Minors excluded from campus socials
Although ResLife offers alcohol-free events for minors, Residence parties become the popular alternative to bar blowouts like these.
So, you’re underage. If you’re on campus, this leaves you with few options for weekend entertainment, since you’re prohibited from attending legal-age campus events.
Although the countless Student Union Building (SUB) themed parties, live DJs and music shows appeal to students living on campus, most first years are not yet 19-years-old, and are left with the alternative — residence parties.
“There’s a lot of staying in rooms and getting drunk and wandering,” said Alexa Villalpondo, a first-year UVic student who has experienced the drought of underage activities on campus.
Living in residence, students often start off in a friend’s room, eventually opting to leave the quiet hang out for the company of more people.
Following the rumours of a small gathering, students move from building to building only to find out that plans have changed and the party has been shut down.

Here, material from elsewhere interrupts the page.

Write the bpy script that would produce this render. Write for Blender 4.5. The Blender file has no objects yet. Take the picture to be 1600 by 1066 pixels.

By midnight, most of the UVic on-campus residents pool outside cluster housing or near the cafeteria, waiting for something to happen — anything.

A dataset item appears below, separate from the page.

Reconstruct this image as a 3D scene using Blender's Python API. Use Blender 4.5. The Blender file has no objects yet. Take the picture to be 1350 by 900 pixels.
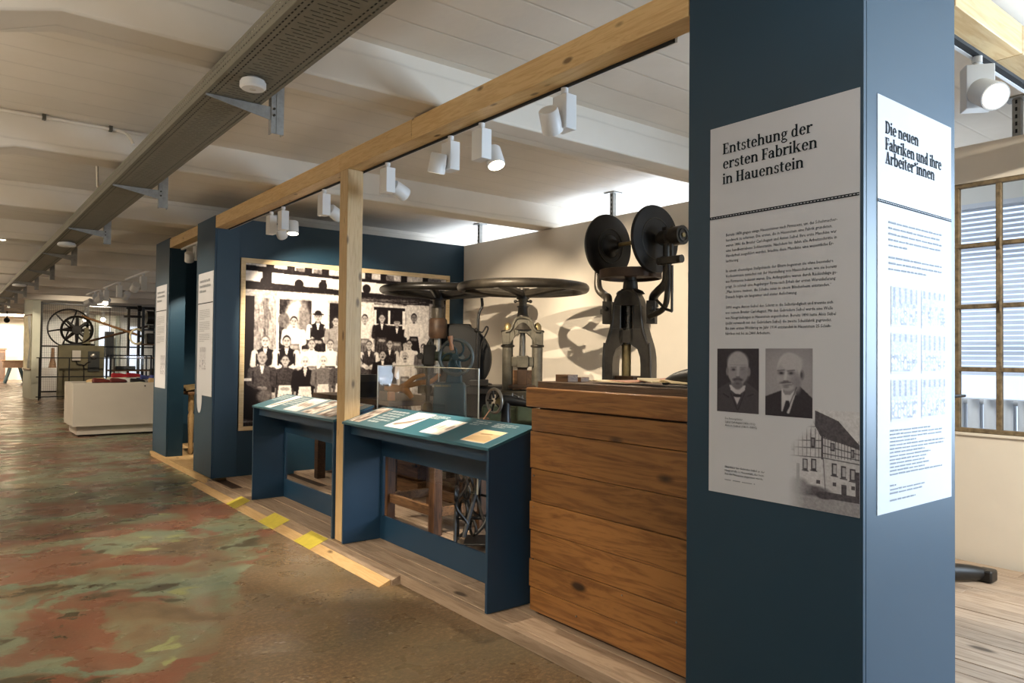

The SUB calendar lists interesting activities such as UVic Idol, karaoke, or dancing to a live DJ, all of which are off-limits for UVic’s minors.
The consistent exclusion from events due to the presence of alcohol has many minors thinking that if these kinds of events were accessible to all students, it would also benefit everyone on campus.
Partying in residence buildings causes expensive visits from the fire department, broken light fixtures, holes through walls, messes in the bathrooms and noise complaints from students who need to study on a Saturday night.
ResLife has planned frequent events since the first week of school exactly for this reason. From dances to casino nights, ResLife staff have given students another option.
But while some see this as an attempt from the university to keep minors from getting drunk, many students attend these events and then hit afterparties, or go drink.
“We try to plan events that students will enjoy which also promote healthy community living,” said Lisa Robinson, manager of Residence Student Affrairs.
Attendance to these events fluctuates.
“It varies from event to event,” said Robinson. “The spirit dance and pirate dances were well attended and coffee houses are often quite popular.
“Students are diverse and choose to spend their time in different ways, but there are a number of students who clearly enjoy getting together to dance, share music and socialize with each other.”
As long as the divide exists between minors and students of age, Robinson said the unstructured dorm parties are inevitable but added that students should strive to have fun in a respectful way.
“Part of living in community means [gathering in dorms] in a way which doesn’t have a negative impact on one’s neighbours or the greater community,” she said.